Every new class of students arrives at the Bloomberg School intending to make a difference in global health, but one group of students who arrive next July will also be making history. 

They will be the first Sommer Scholars. 

Supported by an anonymous $22 million gift and named by the donor in honor of Dean Alfred Sommer, the Hopkins Sommer Scholars program will support up to 15 new master of public health students and up to 15 new doctoral students each year, beginning with the 2005–2006 academic year. The prestigious new program aims to educate future leaders who will devise new, effective interventions to improve global health. The scholarship’s prominence may attract talented individuals who had never considered attending a school of public health, according to faculty.

“This is a major scholarship. This really creates an elite scholars program,” says Ron Brookmeyer, PhD, chair of the MPH program. “Its focus will be on leaders. We are looking for students who will one day have a significant impact on global health.” 

The master’s students chosen to be Scholars will receive full tuition and living stipends.
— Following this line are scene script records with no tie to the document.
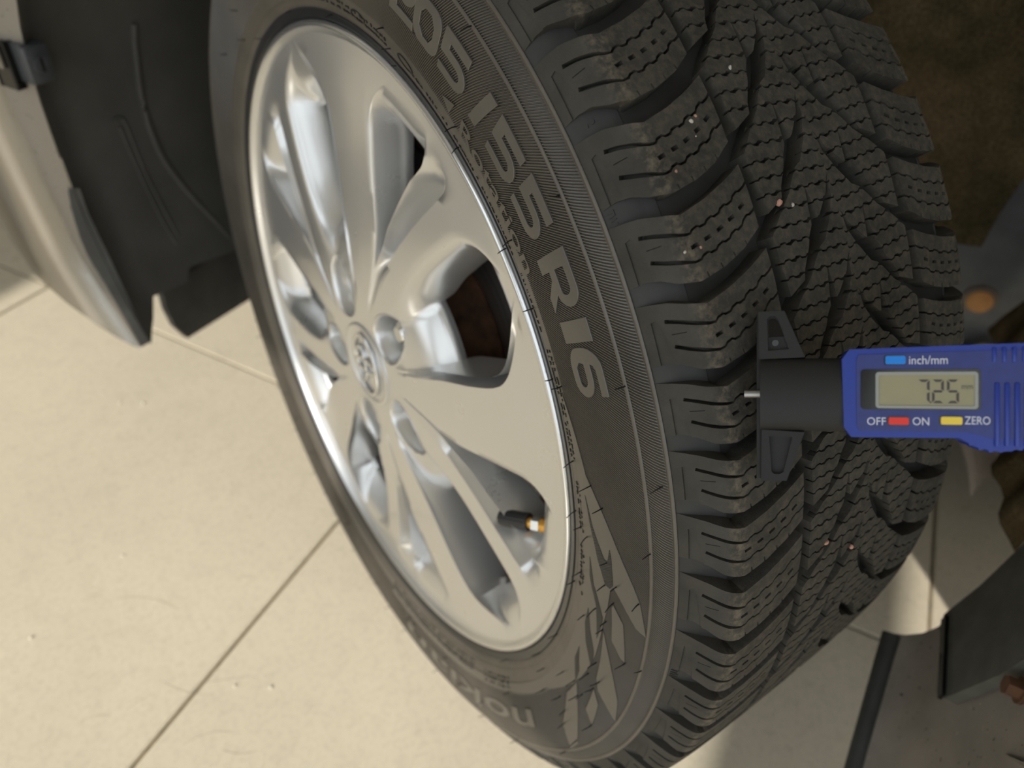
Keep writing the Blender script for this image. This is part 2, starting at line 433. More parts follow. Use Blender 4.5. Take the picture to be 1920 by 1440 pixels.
# plates laid on the sidewall: polygons in (r mm, theta deg)
def poly_curve(splines, extr, bev=0.0):
    cu = bpy.data.curves.new('c', 'CURVE'); cu.dimensions = '2D'; cu.fill_mode = 'BOTH'; cu.extrude = extr; cu.bevel_depth = bev; cu.bevel_resolution = 0
    for pts in splines:
        s = cu.splines.new('POLY'); s.points.add(len(pts) - 1)
        for q, (x, y) in zip(s.points, pts): q.co = (x, y, 0, 1)
        s.use_cyclic_u = True
    return cu
def text_curve(txt, size, extr, bev=0.0, off=0.0, shear=0.0, sx=1.0):
    cu = bpy.data.curves.new('t', 'FONT'); cu.body = txt; cu.size = size; cu.extrude = extr; cu.bevel_depth = bev; cu.bevel_resolution = 0
    cu.offset = off; cu.shear = shear; cu.resolution_u = 3
    return cu
def curve_bm(cu):
    o = bpy.data.objects.new('tmp', cu); COL.objects.link(o)
    dg = bpy.context.evaluated_depsgraph_get(); dg.update()
    me = bpy.data.meshes.new_from_object(o.evaluated_get(dg))
    bpy.data.objects.remove(o, do_unlink=True); bpy.data.curves.remove(cu)
    b = bmesh.new(); b.from_mesh(me); bpy.data.meshes.remove(me)
    bmesh.ops.triangulate(b, faces=[f for f in b.faces if len(f.verts) > 4])
    return b
def slices(b, axis, step):
    lo = min(v.co[axis] for v in b.verts); hi = max(v.co[axis] for v in b.verts)
    k = lo + step
    while k < hi - 1e-6:
        no = Vector((0, 0, 0)); no[axis] = 1; co = Vector((0, 0, 0)); co[axis] = k
        bmesh.ops.bisect_plane(b, geom=b.verts[:] + b.edges[:] + b.faces[:], plane_co=co, plane_no=no, dist=1e-7)
        k += step
def plate(name, b, mat, fn, step=None):
    if step: slices(b, 0, step); slices(b, 1, step)
    for v in b.verts: v.co = Vector(fn(v.co.x, v.co.y, v.co.z))
    return frombm(name, b, mat, tyre, sm=25)
def side_map(r0, th0, base=0.0002):                # x along the text (mm), y outwards (mm), z up off the sidewall (mm)
    def fn(x, y, z):
        r = (r0 + y) / 1000
        return P(float(wside(r)) + base + z / 1000, r, th0 * D2R + x / r0)
    return fn
def polyplate(name, pts, mat, h, base=0.0):
    rc = 260.0; t0 = pts[0][1]
    xy = [((t - t0) * D2R * rc, r - rc) for r, t in pts]
    b = curve_bm(poly_curve([xy], h / 2, 0.0))
    return plate(name, b, mat, side_map(rc, t0, base), 4.0)
# plain zone that opens downwards, with hatched flames and smooth diamonds
P0 = [(236.0, 146.0), (240.5, 150.8), (243.7, 154.79), (254.8, 158.53), (262.3, 161.35), (271.5, 164.57), (275.1, 166.03), (279.6, 169.86), (274.2, 169.6), (264.1, 167.4), (259.4, 166.6), (257.5, 167.4), (256.1, 170.92), (254.8, 173.43), (254.5, 180), (252, 186), (250, 190), (246, 195), (243.0, 199.5), (242.5, 214), (242.5, 240), (242.5, 262), (236.0, 262), (236.0, 240), (236, 220), (236, 200), (236.0, 180), (236.0, 165), (236, 155)]
polyplate('plain_patch', P0, MT['letter'], 0.5, 0.00035)
hat = [[(240.8, 157.49), (242.8, 160.81), (248.1, 164.75), (254.0, 167.25), (257.4, 167.2), (259.2, 166.44), (258.0, 163.08), (257.1, 162.07), (255.4, 163.83), (253.0, 163.89), (248.1, 162.3), (244.9, 160.97)],
       [(241.6, 165.6), (241.9, 168.46), (244.2, 169.84), (248.6, 171.75), (252.6, 176.57), (254.3, 173.04), (254.1, 172.42), (246.2, 169.34), (245.4, 169.27)],
       [(242.9, 173.7), (242.4, 176.68), (246.0, 179.47), (252.9, 181.81), (254.0, 182.39), (254.0, 180.57), (252.9, 179.29), (247.0, 176.8)],
       [(243.0, 181.98), (243.1, 184.87), (247.8, 187.45), (250.2, 188.3), (249.2, 185.97), (246.6, 184.66)]]
for h_ in hat: polyplate('hatched_flame', h_, MT['hatch'], 0.2, 0.00068)
for pl in [[(260.1, 169.06), (267.1, 170.42), (271.5, 175.52), (269.3, 175.61), (261.9, 174.22), (259.2, 169.58)],
           [(255.9, 174.34), (274.9, 182.6), (279.2, 186.51), (263.6, 184.55), (259.9, 182.91)],
           [(261.2, 185.25), (267.6, 186.87), (272.1, 191.89), (263.9, 190.47)],
           [(251.3, 188.44), (277.1, 199.33), (279.0, 202.4), (263.2, 199.43), (251.0, 193.01)]]:
    polyplate('smooth_flame', pl, MT['letter'], 0.5, 0.00035)
def rrect(x0, y0, x1, y1, r, n=5):
    o = []
    for cx, cy, a0 in ((x1-r, y0+r, -90), (x1-r, y1-r, 0), (x0+r, y1-r, 90), (x0+r, y0+r, 180)):
        for k in range(n+1): a_ = (a0 + 90*k/n) * D2R; o.append((cx + r*math.cos(a_), cy + r*math.sin(a_)))
    return o
def arc(cx, cy, rx, ry, a0, a1, n=8): return [(cx + rx*math.cos((a0+(a1-a0)*k/n)*D2R), cy + ry*math.sin((a0+(a1-a0)*k/n)*D2R)) for k in range(n+1)]
G5 = [[(0, 19), (18.5, 19), (18.5, 15), (5.2, 15), (5.2, 12.3)] + arc(12, 6.15, 8, 6.15, 90, -90) + [(0, 0), (0, 3.4)] + arc(12, 6.1, 3.6, 2.6, -90, 90) + [(0, 8.7)]]
G2 = [[(20, 0), (20, 3.6), (6.2, 3.6), (6.2, 5.6)] + [(9, 8)] + arc(12, 13.2, 8, 5.8, -80, 90) + [(0.5, 19), (0.5, 15.4)] + arc(12, 13.3, 3.4, 2.1, 90, -75) + [(6, 10.2), (0, 6.2), (0, 0)]]
G0 = [[(4, 0)] + arc(14, 6, 6, 6, -90, 0, 5) + arc(14, 13, 6, 6, 0, 90, 5) + arc(6, 13, 6, 6, 90, 180, 5) + arc(6, 6, 6, 6, 180, 260, 5), [(8, 3.6), (13, 3.6), (15.4, 7), (15.4, 12), (12.4, 15.4), (7.4, 15.4), (4.6, 12.4), (4.6, 6.6)]]
GS = [[(0, 0), (5.5, 0), (11, 19), (5.5, 19)]]
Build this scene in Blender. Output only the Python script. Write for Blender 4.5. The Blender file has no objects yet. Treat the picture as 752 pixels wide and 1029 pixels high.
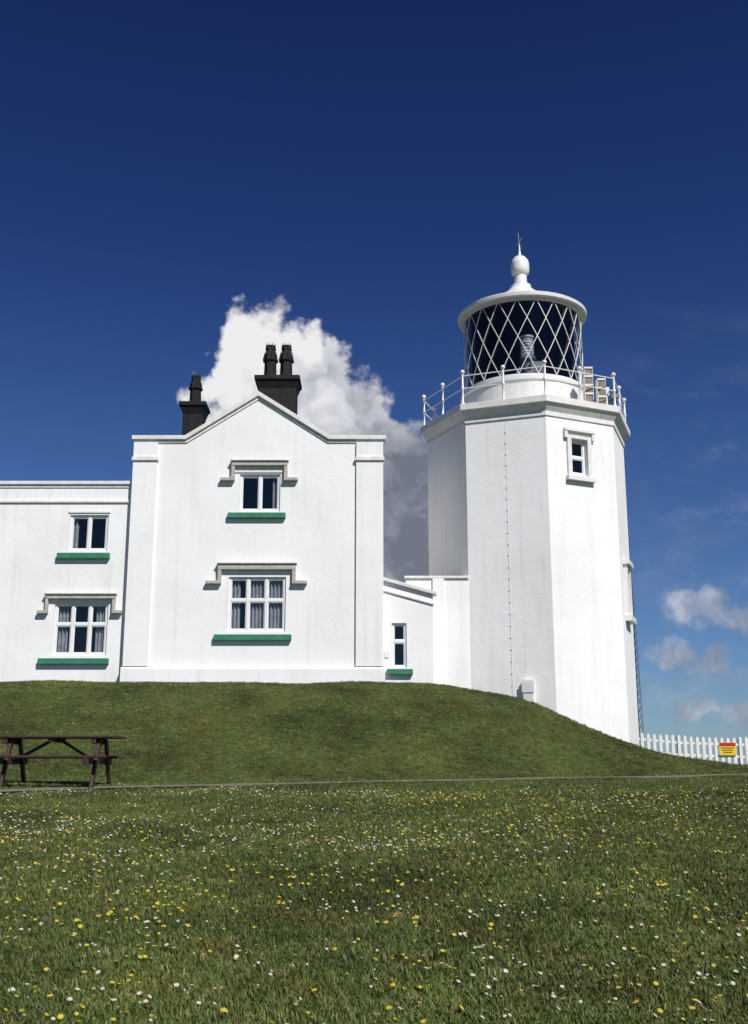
import bpy, bmesh, math, random
import numpy as np
from mathutils import Matrix, Vector
random.seed(4); rng=np.random.default_rng(7)
scene=bpy.context.scene
R=math.radians

# ------------------------------------------------------------------ materials
def newmat(name):
    m=bpy.data.materials.new(name); m.use_nodes=True
    nt=m.node_tree; b=nt.nodes['Principled BSDF']
    return m,nt,b
def N(nt,t,**k):
    n=nt.nodes.new(t)
    for a,v in k.items(): setattr(n,a,v)
    return n
def mat(name,c1,c2=None,rough=.6,nscale=3.0,bump=0.0,bscale=40,metal=0.0,stretch=(1,1,1),spec=.5,lo=.35,hi=.7):
    m,nt,b=newmat(name)
    b.inputs['Roughness'].default_value=rough; b.inputs['Metallic'].default_value=metal
    b.inputs['Specular IOR Level'].default_value=spec
    tc=N(nt,'ShaderNodeTexCoord'); mp=N(nt,'ShaderNodeMapping'); mp.inputs['Scale'].default_value=stretch
    nt.links.new(tc.outputs['Object'],mp.inputs['Vector'])
    if c2 is None: c2=tuple(x*.85 for x in c1)
    n=N(nt,'ShaderNodeTexNoise'); n.inputs['Scale'].default_value=nscale; n.inputs['Detail'].default_value=4
    nt.links.new(mp.outputs[0],n.inputs['Vector'])
    r=N(nt,'ShaderNodeValToRGB'); r.color_ramp.elements[0].position=lo; r.color_ramp.elements[1].position=hi
    r.color_ramp.elements[0].color=(*c2,1); r.color_ramp.elements[1].color=(*c1,1)
    nt.links.new(n.outputs['Fac'],r.inputs[0]); nt.links.new(r.outputs[0],b.inputs['Base Color'])
    if bump>0:
        n2=N(nt,'ShaderNodeTexNoise'); n2.inputs['Scale'].default_value=bscale; n2.inputs['Detail'].default_value=4
        nt.links.new(tc.outputs['Object'],n2.inputs['Vector'])
        bp=N(nt,'ShaderNodeBump'); bp.inputs['Strength'].default_value=bump; bp.inputs['Distance'].default_value=.02
        nt.links.new(n2.outputs['Fac'],bp.inputs['Height']); nt.links.new(bp.outputs[0],b.inputs['Normal'])
    return m
def wallmat(name):
    m,nt,b=newmat(name); b.inputs['Roughness'].default_value=.75; b.inputs['Specular IOR Level'].default_value=.25
    tc=N(nt,'ShaderNodeTexCoord')
    n=N(nt,'ShaderNodeTexNoise'); n.inputs['Scale'].default_value=.5; n.inputs['Detail'].default_value=6
    nt.links.new(tc.outputs['Object'],n.inputs['Vector'])
    r=N(nt,'ShaderNodeValToRGB'); r.color_ramp.elements[0].position=.35; r.color_ramp.elements[1].position=.6
    r.color_ramp.elements[0].color=(.80,.80,.785,1); r.color_ramp.elements[1].color=(.85,.85,.845,1)
    nt.links.new(n.outputs['Fac'],r.inputs[0])
    mp=N(nt,'ShaderNodeMapping'); mp.inputs['Scale'].default_value=(4,4,.25)
    nt.links.new(tc.outputs['Object'],mp.inputs['Vector'])
    s=N(nt,'ShaderNodeTexNoise'); s.inputs['Scale'].default_value=1.3; s.inputs['Detail'].default_value=6
    nt.links.new(mp.outputs[0],s.inputs['Vector'])
    r2=N(nt,'ShaderNodeValToRGB'); r2.color_ramp.elements[0].position=.24; r2.color_ramp.elements[1].position=.47
    r2.color_ramp.elements[0].color=(.92,.91,.88,1); r2.color_ramp.elements[1].color=(1,1,1,1)
    nt.links.new(s.outputs['Fac'],r2.inputs[0])
    mx=N(nt,'ShaderNodeMix',data_type='RGBA',blend_type='MULTIPLY'); mx.inputs[0].default_value=1
    nt.links.new(r.outputs[0],mx.inputs[6]); nt.links.new(r2.outputs[0],mx.inputs[7])
    nt.links.new(mx.outputs[2],b.inputs['Base Color'])
    n2=N(nt,'ShaderNodeTexNoise'); n2.inputs['Scale'].default_value=16; n2.inputs['Detail'].default_value=4
    n3=N(nt,'ShaderNodeTexNoise'); n3.inputs['Scale'].default_value=1.6; n3.inputs['Detail'].default_value=2
    for q in(n2,n3): nt.links.new(tc.outputs['Object'],q.inputs['Vector'])
    ad=N(nt,'ShaderNodeMath',operation='MULTIPLY_ADD'); ad.inputs[1].default_value=2.5
    nt.links.new(n3.outputs['Fac'],ad.inputs[0]); nt.links.new(n2.outputs['Fac'],ad.inputs[2])
    bp=N(nt,'ShaderNodeBump'); bp.inputs['Strength'].default_value=.25; bp.inputs['Distance'].default_value=.02
    nt.links.new(ad.outputs[0],bp.inputs['Height']); nt.links.new(bp.outputs[0],b.inputs['Normal'])
    return m
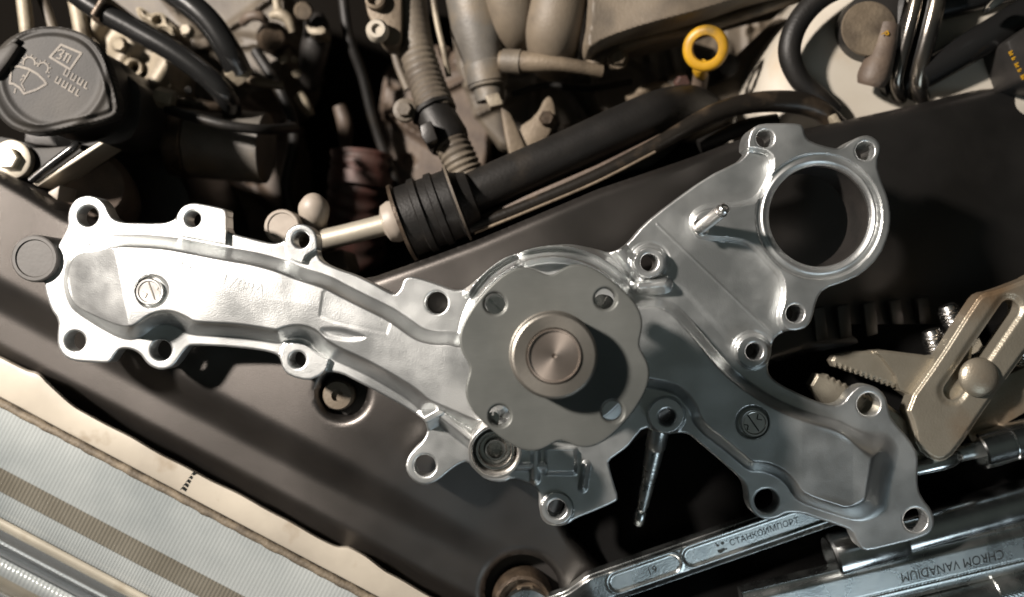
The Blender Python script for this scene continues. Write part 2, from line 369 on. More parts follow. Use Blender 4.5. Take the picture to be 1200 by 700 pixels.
# ================================================================== WATER PUMP
PUMP = thing('water_pump', 'new cast aluminium engine water pump with two arms, round flange and outlet bore', 'water pump', U(600, 380, 0))
OUT = [(80.3, 266), (79.5, 253), (83, 241), (91, 232), (103.5, 229), (116, 232), (124, 240), (128, 250), (133, 257), (143, 261), (165, 262), (187, 262),
 (195.4, 261), (205.7, 257), (208, 251), (214, 242), (226, 237.7), (241.7, 240), (258, 243.5), (263.5, 245), (266, 249), (266.6, 272), (276, 275), (296.6, 280),
 (312, 284), (322, 285.5), (331, 283.7), (334, 280), (336, 272), (343, 265), (353, 262), (363, 265), (370, 272), (372, 281), (372, 297.5), (377, 307),
 (396, 315.5), (416.6, 322), (440.6, 334), (452, 341), (462.6, 345.5), (469.5, 339.5), (473, 327.4), (480, 324), (490, 325.7), (512, 332.6), (531, 340), (541, 340),
 (547, 337), (556, 330), (573, 314.6), (590, 302.6), (600, 299), (609, 296.6), (619, 292), (640, 288), (665.5, 286), (680, 288), (697, 291.5), (714, 296.6),
 (726, 292), (736.6, 284.6), (755.5, 262), (783, 240), (828.6, 207), (860, 192), (870, 186), (877, 177), (876, 164), (881.5, 150), (892, 145), (915, 144.5),
 (937, 145), (941.5, 149), (943.6, 160), (950, 166.4), (975.7, 174), (986.5, 174), (997, 165.4), (1008, 159.5), (1019, 158.5), (1029, 165), (1032.6, 175),
 (1027, 192), (1031.5, 209), (1041, 233), (1044, 254), (1042, 274), (1031.5, 300), (1010, 321.4), (988.6, 331), (965, 338.6), (956.5, 351.5), (952, 373),
 (946, 383), (935, 387.5), (922, 387.5), (909, 394), (904, 404), (904, 415), (899, 428), (901, 440), (914, 450.6), (937, 462), (958, 471), (976, 476), (988.6, 472.4),
 (996, 461), (1009, 450.6), (1024.6, 452), (1037.5, 463.4), (1041, 479), (1045, 492), (1066, 515), (1076, 533), (1075, 553.5), (1076, 574), (1082, 586),
 (1091, 596.6), (1095, 608.6), (1093.5, 620.6), (1086, 627.5), (1068.6, 633.5), (1043, 640), (1018, 646), (1009, 644), (1003.5, 634), (998, 622), (983, 616),
 (957, 607.8), (940, 601.7), (921.7, 601), (912, 607), (898, 610), (884, 604), (876.7, 591), (876, 578), (873, 566), (860, 553.5), (836, 532.6), (815.5, 515.5), (807, 508.6),
 (796.6, 507), (782, 509.5), (768, 506), (755, 500), (742, 515.4), (735.5, 524), (723.5, 532.6), (713, 540), (714, 548), (720, 568.6), (725, 584), (721, 588.5),
 (696, 599.5), (674, 608), (667, 614), (652, 617.5), (638, 613), (632, 602), (632, 579), (626, 568.6), (613.7, 563.5), (600, 560), (590, 566), (570, 563), (556, 551), (548, 540.6),
 (538, 544), (526, 552.6), (514, 563), (503.5, 568), (493, 568.5), (481, 561), (475, 549), (477, 537), (484.6, 527), (495, 518), (501, 506), (499, 496),
 (493, 489), (474, 477), (447, 462), (416, 446), (400.6, 438), (388, 436), (380, 436.5), (373, 442), (361, 446.6), (340.6, 441.5), (332, 434), (328.6, 422), (326, 417),
 (318, 413.5), (308.6, 411.5), (283, 408), (248.6, 405.5), (226, 405), (219.5, 407), (212.6, 416), (206, 426), (199, 432), (189, 434), (179, 431), (172, 426), (163.5, 414), (153, 409), (141, 409),
 (136, 414), (129, 425), (124, 426), (107, 425), (86, 423.5), (74, 417), (67.5, 405), (67.5, 393), (69, 376), (59, 361), (53, 340), (52, 325), (59, 304), (71.5, 283)]
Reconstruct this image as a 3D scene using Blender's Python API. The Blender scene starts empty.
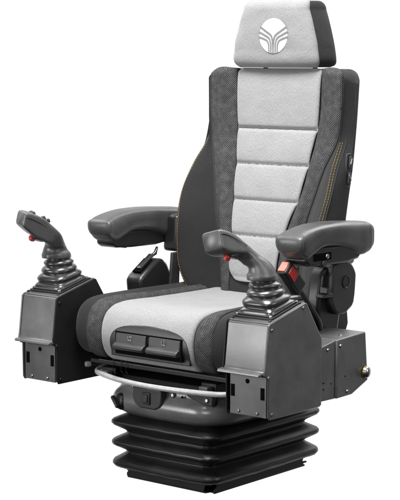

The doctoral students will receive living stipends for five years plus two years of paid tuition; training grants and other sources are expected to pay for the remainder of their time at the School. (If other grants pay a doctoral student’s tuition or stipend, the scholarship funds will be used to support additional Scholars.) 

“When I review [student] applications, all of a sudden you come across someone who is already a star, who has so much dedication and leadership potential that it’s clear this student is outstanding—those are the people we will put forth for Sommer Scholarship consideration,” says James Yager, PhD, senior associate dean of Academic Affairs. 

Each School program will nominate their most outstanding applicants; a Schoolwide faculty committee will then select the Scholars. 

In addition to meeting the School’s normal rigorous academic demands, Sommer Scholars will participate in special enrichment activities, which will include a series of seminars, visits to Capitol Hill, and internship opportunities in government and private industry. And the School’s link with the Scholars will not end at graduation. A network of Sommer Scholars will be established so that they can maintain contact with each other and the School. 

The first cohort of Sommer Scholars will be named next spring.